Peter Riegelbauer leitet die Karajan-Akademie
Peter Riegelbauer hatte die Idee dazu. 1980 war er von der Nürnberger Musikhochschule zur Akademie gekommen und hatte schon im Jahr darauf das Probespiel für eine Kontrabass-Stelle gewonnen – als erster Akademist überhaupt. Weil ihn neben der Musik auch das Management interessiert – zwölf Jahre lang war er im Orchestervorstand –, zögerte Riegelbauer nicht lange, als ihm 2015 die Leitung des Nachwuchsförderprogramms angetragen wurde.
Als ehrenamtlicher Geschäftsführer des Trägervereins hat er eine Basisförderung durch Bundesgeld klargemacht, neue Sponsoren wie Google oder das Siemens Arts Program gewonnen, Kooperationen mit Australien und Japan geschlossen. So konnte die Zahl der Akademieplätze auf 38 erhöht werden.
Petrenko dirigiert Beethoven beim Jubiläumskonzert
Riegelbauer organisiert mit seinen beiden Assistentinnen Auftritte für seine Schützlinge im Ausland sowie die kostenlose Berliner Konzertreihe „carte blanche“, bei der die Stipendiaten ihre Kammermusikprojekte vorstellen können. Welchen Stellenwert die Karajan-Akademie heute im Orchester hat, lässt sich auch daran ablesen, dass Chefdirigent Kirill Petrenko fürs Jubiläumskonzert Beethovens Fünfte mit den jungen Leuten erarbeitet.

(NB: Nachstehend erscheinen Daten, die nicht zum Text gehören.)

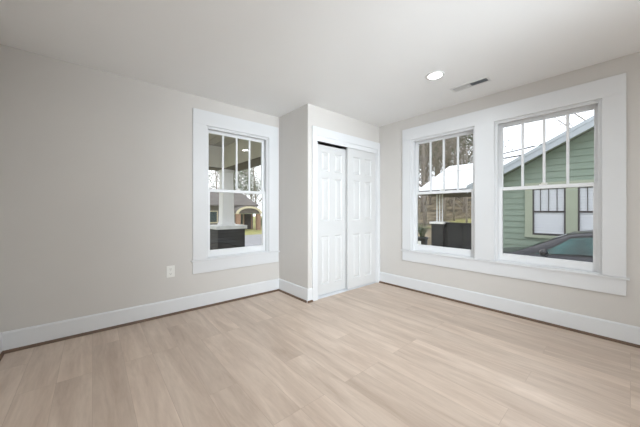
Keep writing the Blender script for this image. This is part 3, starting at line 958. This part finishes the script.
# stations (y, half width, belt z, top z)
stn = [(-2.32, .60, .62, .66), (-2.25, .78, .82, .92), (-1.9, .86, .98, 1.03), (-1.0, .90, 1.03, 1.05), (0, .91, 1.01, 1.03), (.8, .91, .97, 1.0),
       (1.25, .90, .92, .97), (1.7, .87, .84, .91), (2.1, .80, .74, .80), (2.3, .66, .62, .66), (2.38, .50, .50, .52)]
bd = MB(); vs = []
for y, hw_, zb, zt in stn:
    half = [(hw_ * .80, .22), (hw_ * .97, .30), (hw_, .50), (hw_ * .995, (zb + .5) / 2 + .05), (hw_ * .955, zb), (hw_ * .75, zt), (hw_ * .35, zt + .02)]
    ring = half + [(-a_, b_) for a_, b_ in reversed(half)]
    vs += [(a_, y, b_) for a_, b_ in ring]
nr = 14
fs = []
for j in range(len(stn) - 1):
    for i in range(nr):
        fs.append((j * nr + i, j * nr + (i + 1) % nr, (j + 1) * nr + (i + 1) % nr, (j + 1) * nr + i))
fs.append(tuple(range(nr))); fs.append(tuple(range((len(stn) - 1) * nr + nr - 1, (len(stn) - 1) * nr - 1, -1)))
bd.add(vs, fs, True)
bo_ = obj('body', bd, 'car_paint', car)
# greenhouse
gs = [(-1.95, .74, 1.00, .70, 1.02), (-1.55, .79, 1.02, .62, 1.24), (-1.0, .82, 1.04, .58, 1.40), (-.4, .83, 1.03, .58, 1.455), (.15, .83, 1.01, .58, 1.45),
      (.42, .83, 1.0, .57, 1.40), (.85, .82, .98, .62, 1.18), (1.28, .78, .93, .72, .96)]
gb = MB(); vs = []
for y, wb_, zb, wt_, zt in gs:
    half = [(wb_, zb - .03), (wb_ * .6 + wt_ * .4, zb + (zt - zb) * .5), (wt_ + .03, zt - (zt - zb) * .10), (wt_ - .05, zt), (wt_ * .4, zt + .015)]
    ring = half + [(-a_, b_) for a_, b_ in reversed(half)]
    vs += [(a_, y, b_) for a_, b_ in ring]
nr = 10; fs = []
for j in range(len(gs) - 1):
    for i in range(nr - 1):
        fs.append((j * nr + i, j * nr + i + 1, (j + 1) * nr + i + 1, (j + 1) * nr + i))
gb.add(vs, fs, True)
obj('roof', gb, 'car_paint', car)
def side_pt(y, t, off=.008, s=-1):
    """point on the greenhouse side at station y, t 0..1 from belt to roof edge"""
    for (a, b_) in zip(gs[:-1], gs[1:]):
        if a[0] <= y <= b_[0]:
            u = (y - a[0]) / (b_[0] - a[0])
            wb_, zb, wt_, zt = [a[i] + (b_[i] - a[i]) * u for i in (1, 2, 3, 4)]
            z = zb + (zt - zb) * .9 * t
            if t <= .5 / .9:
                k_ = (z - zb + .03) / ((zt - zb) * .5 + .03)
                xw = wb_ + (wb_ * .6 + wt_ * .4 - wb_) * k_
            else:
                k_ = (z - zb - (zt - zb) * .5) / ((zt - zb) * .4)
                xw = wb_ * .6 + wt_ * .4 + (wt_ + .03 - wb_ * .6 - wt_ * .4) * k_
            return (s * (xw + off), y, z)
def side_panel(name, y0, y1, t0, t1, s, m, off, skew0=0, skew1=0):
    mb = MB(); n = 10; k_ = 4; vs = []
    for j in range(k_ + 1):
        t = t0 + (t1 - t0) * j / k_
        a = y0 + skew0 * j / k_; b_ = y1 + skew1 * j / k_
        for i in range(n + 1):
            vs.append(side_pt(a + (b_ - a) * i / n, t, off, s))
    mb.add(vs, [(j * (n + 1) + i, j * (n + 1) + i + 1, (j + 1) * (n + 1) + i + 1, (j + 1) * (n + 1) + i) for j in range(k_) for i in range(n)], True)
    return obj(name, mb, m, car)
for s in (-1, 1):
    side_panel('window_surround', -1.6, 1.02, .06, .98, s, 'car_black', .005, .35, -.62)
    side_panel('side_window', -.28, .90, .12, .90, s, 'car_glass', .011, .0, -.52)
    side_panel('side_window', -1.45, -.36, .12, .90, s, 'car_glass', .011, .32, .0)
    mi = MB()
    pr_ = [(0, -.10), (.05, -.11), (.09, -.06), (.095, .03), (.06, .085), (0, .09)]
    vs = []
    for xx, sc_ in ((.0, .35), (.05, .85), (.14, 1), (.21, .85), (.235, .45)):
        for i in range(12):
            t = 2 * math.pi * i / 12
            vs.append((s * (.86 + xx), .72 + .07 * sc_ * math.cos(t), 1.06 + .068 * sc_ * math.sin(t)))
    mi.add(vs, [(j * 12 + i, j * 12 + (i + 1) % 12, (j + 1) * 12 + (i + 1) % 12, (j + 1) * 12 + i) for j in range(4) for i in range(12)] + [tuple(range(11, -1, -1)), tuple(range(48, 60))], True)
    obj('wing_mirror', mi, 'car_paint', car)
# windscreen and rear screen follow the greenhouse surface
def screen(name, idx):
    mb = MB(); vs = []
    for y, wb_, zb, wt_, zt in [gs[i] for i in idx]:
        for k_ in (-1, -.5, 0, .5, 1):
            vs.append(((wt_ - .05) * .97 * k_, y, zt + .015 + (.008 if k_ == 0 else .004) - abs(k_) * .008))
    mb.add(vs, [(j * 5 + i, j * 5 + i + 1, (j + 1) * 5 + i + 1, (j + 1) * 5 + i) for j in range(len(idx) - 1) for i in range(4)], True)
    obj(name, mb, 'car_glass', car)
screen('windscreen', (5, 6, 7)); screen('rear_screen', (0, 1, 2))
wi = MB().path([(-.6, 1.22, .985), (-.3, 1.12, 1.04), (.0, 1.10, 1.06)], [.010, .008, .006], 6).path([(.1, 1.24, .985), (.35, 1.12, 1.05), (.6, 1.10, 1.05)], [.010, .008, .006], 6)
obj('wiper', wi, 'car_black', car)
for sx in (-1, 1):
    for yy in (-1.42, 1.45):
        wm = MB().lathe([(0, -.10), (.30, -.10), (.33, -.07), (.33, .07), (.30, .10), (0, .10)], 28, 'X', sx * .80, yy, .33)
        wh = obj('wheel', wm, 'tyre', car)
        obj('rim', MB().lathe([(0, .0), (.05, .0), (.18, -.01), (.21, .01), (.21, .0), (0, -.02)], 24, 'X', sx * .905, yy, .33), 'rim', wh)
    obj('headlight', MB().box(sx * .50, 2.18, .60, sx * .72, 2.34, .70), 'lamp_glass', car, bevel=.03, seg=3)

# ---- trees
def tree_mesh(seed, H, r0, spread, levels=4, up=.55, first=.25, dens=1.0):
    rn = random.Random(seed)
    wood = MB(); tips = []
    def grow(p, d, L, r, lv):
        n = 4
        pts = [p]; rad = [r]; cur = p; dd = d
        for i in range(n):
            dd = (dd + Vector((rn.uniform(-1, 1), rn.uniform(-1, 1), rn.uniform(-.4, .8) * (1 if lv else .1))) * (.16 if lv else .07)).normalized()
            cur = cur + dd * L / n
            pts.append(cur); rad.append(r * (1 - .72 * (i + 1) / n) if lv else r * (1 - .65 * (i + 1) / n))
        wood.path(pts, rad, 6 if lv < 1 else (4 if lv < 2 else 3))
        if lv >= levels:
            tips.append(pts[-1]); tips.append(pts[2]); return
        kids = int((9 if lv == 0 else 5) * dens + rn.random())
        for k_ in range(kids):
            t = (first + (1 - first) * (k_ + rn.random()) / kids) if lv == 0 else rn.uniform(.25, 1)
            i = min(n - 1, int(t * n)); q = pts[i].lerp(pts[i + 1], t * n - i)
            az = rn.uniform(0, 6.28)
            side = Vector((math.cos(az), math.sin(az), 0))
            nd = (dd * up + side * spread + Vector((0, 0, .25))).normalized()
            grow(q, nd, L * rn.uniform(.42, .62) * (1 if lv else (1.15 - .5 * t)), max(.006, rad[i] * rn.uniform(.35, .55)), lv + 1)
        tips.append(pts[-1])
    grow(Vector((0, 0, -.3)), Vector((0, 0, 1)), H, r0, 0)
    return wood, tips

def leaves(tips, seed, n_per, size, rad):
    rn = random.Random(seed); lv = MB()
    for p in tips:
        for _ in range(n_per):
            q = p + Vector((rn.gauss(0, rad), rn.gauss(0, rad), rn.gauss(0, rad * .8)))
            a = Vector((rn.uniform(-1, 1), rn.uniform(-1, 1), rn.uniform(-1, 1))).normalized(); b_ = a.orthogonal().normalized()
            s = size * rn.uniform(.5, 1.3)
            lv.add([q - a * s, q + b_ * s * .5, q + a * s, q - b_ * s * .5], [(0, 1, 2, 3)])
    return lv

def make_tree(name, seed, H, r0, spread, leaf=None, n_per=3, size=.12, rad=.35, levels=3, dens=1.0, first=.25):
    root = empty(name)
    wd, tips = tree_mesh(seed, H, r0, spread, levels=levels, dens=dens, first=first)
    obj('trunk', wd, 'bark', root)
    if leaf:
        obj('foliage', leaves(tips, seed + 1, n_per, size, rad), leaf, root)['kind'] = 'stuff'
    return root

protos = [
    make_tree('bare_tree', 11, 11.5, .15, .75, None, levels=3, dens=1.25, first=.10),
    make_tree('bare_tree', 12, 12.5, .17, .65, 'leaf_brown', 4, .07, .5, levels=3, dens=1.1, first=.12),
    make_tree('evergreen_tree', 13, 11, .24, .8, 'leaf_dark', 3, .15, .6, levels=3, dens=1.35, first=.1),
    make_tree('bare_tree', 14, 9.5, .15, .8, 'leaf_brown', 5, .06, .4, levels=3, dens=1.2, first=.08),
]
KIND = [0, 1, 2, 3]
LBL = {
    'w': ('bare leafless tree in the brown woods beyond the white porch roof', 'evergreen tree in the brown woods beyond the white porch roof', 'trees in the woods beyond the white roof'),
    's': ('bare leafless tree rising behind the house across the street', 'dark evergreen tree rising behind the house across the street', 'trees behind the house across the street'),
}
used = [False] * 4
def plant(k_, x, y, s, rz, where, label=None, group=True):
    if used[k_]:
        t = copy_tree(protos[k_])
    else:
        t = protos[k_]; used[k_] = True
    t.location = (x, y, gh(x, y)); t.rotation_euler = (0, 0, rz); t.scale = (s, s, s)
    lb = label or LBL[where][1 if k_ == 2 else 0]
    tag(t, lb, 'tree', (LBL[where][2] + (', evergreen' if k_ == 2 else '')) if where else None)
rn = random.Random(3)
# woods on the slope, seen through the left sash of the pair
for i in range(16):
    ang = .375 + .235 * (i * .618 % 1)     # direction slope y/x
    x = 23 + 3.4 * (i * 5 % 7)
    k_ = [0, 2, 3, 1, 2, 3, 2][i % 7]
    # open sky towards the right: only low or distant trees there
    s_ = rn.uniform(.85, 1.2)
    if ang < .43: s_ *= .60
    plant(k_, x, x * ang, s_, rn.uniform(0, 6.28), 'w')
for (x, y, k_, s_) in ((7, 42, 2, .9), (11, 44, 0, .95), (15, 43, 3, 1.0), (18.5, 44, 2, .85), (22, 43, 1, .95), (26, 45, 0, .9), (13, 50, 2, 1.0), (20, 51, 0, 1.1), (24, 49, 2, .9)):
    plant(k_, x, y, s_, rn.uniform(0, 6.28), 's')
plant(0, 24.5, .9, 1.0, 2.0, None, 'bare tree whose twigs show above the green gable roof')

def bush(x, y, label):
    b0 = empty('round_bush', (x, y, gh(x, y)))
    tag(b0, label, 'bush')
    rb_ = random.Random(int(x * 10)); lv = MB(); st = MB()
    for _ in range(24):
        a = rb_.uniform(0, 6.28); e = Vector((math.cos(a) * .6, math.sin(a) * .6, rb_.uniform(.5, 1.3)))
        st.path([(0, 0, 0), e * .5, e], [.02, .012, .005], 4)
    for _ in range(1500):
        d = Vector((rb_.gauss(0, 1), rb_.gauss(0, 1), rb_.gauss(0, 1))).normalized() * rb_.uniform(.6, 1)
        q = Vector((d.x * .8, d.y * .8, .8 + d.z * .75)); s = .07
        a = Vector((rb_.uniform(-1, 1), rb_.uniform(-1, 1), rb_.uniform(-1, 1))).normalized(); b_ = a.orthogonal().normalized()
        lv.add([q - a * s, q + b_ * s * .5, q + a * s, q - b_ * s * .5], [(0, 1, 2, 3)])
    obj('stem', st, 'bark', b0); obj('leaves', lv, 'leaf_bush', b0)['kind'] = 'stuff'
bush(15.9, 28.6, 'rounded green bush right of the arched brick portico')

# ---- overhead cables above the green roof
def cable(p0, p1, sag, label):
    pts = []
    for i in range(17):
        t = i / 16; p = Vector(p0).lerp(Vector(p1), t); p.z -= sag * 4 * t * (1 - t); pts.append(p)
    tag(obj('power_line', MB().path(pts, [.022] * 17, 5), 'wire'), label, 'cable')
def ray(u, v, X):
    t = (u - 320) / 265.73; yaw = R(49.43)
    d = Vector((math.cos(yaw) + t * math.sin(yaw), math.sin(yaw) - t * math.cos(yaw), (210.07 - v) / 265.73))
    return d * (X / d.x) + Vector((0, 0, 1.131))

up_ = empty('utility_pole', (30, 9.35, gh(30, 9.35)))
tag(up_, 'tall wooden utility pole carrying the overhead cables', 'utility pole')
pz = gh(30, 9.35)
ptop = ray(478, 158.5, 30)
obj('shaft', MB().path([(0, 0, -.3), (0, 0, 4), (0, 0, ptop.z - pz + .5)], [.15, .13, .10], 12), 'bark', up_)
obj('crossarm', MB().box(-.06, -.7, ptop.z - pz - .06, .06, .7, ptop.z - pz + .04), 'bark', up_)
cable(ray(478, 158.5, 30), ray(548, 142.7, 9.10), .05, 'upper of the two black cables running to the green gable')
cable(ray(478, 160.9, 30), ray(524, 155.0, 9.10), .05, 'lower of the two black cables running to the green gable')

Musiker sind Hochleistungssportler, aber Peter Riegelbauer weiß aus eigener Erfahrung, dass selbst von den Top-Hochschulabsolventen die wenigsten den Mut aufbringen, sich sofort um eine Festanstellung bei den Berlinern zu bewerben. Schließlich ragt der Ruf des Orchesters so einschüchternd auf wie der Himalaja. Über die Karajan-Akademie hier Einblicke gewinnen zu können und von den altgedienten Musikern Klettertipps zu erhalten, erscheint da als idealer Einstieg ins Berufsleben. Egal, ob es sich dann in der Philharmonie selber fortsetzt oder an einem anderen Ort.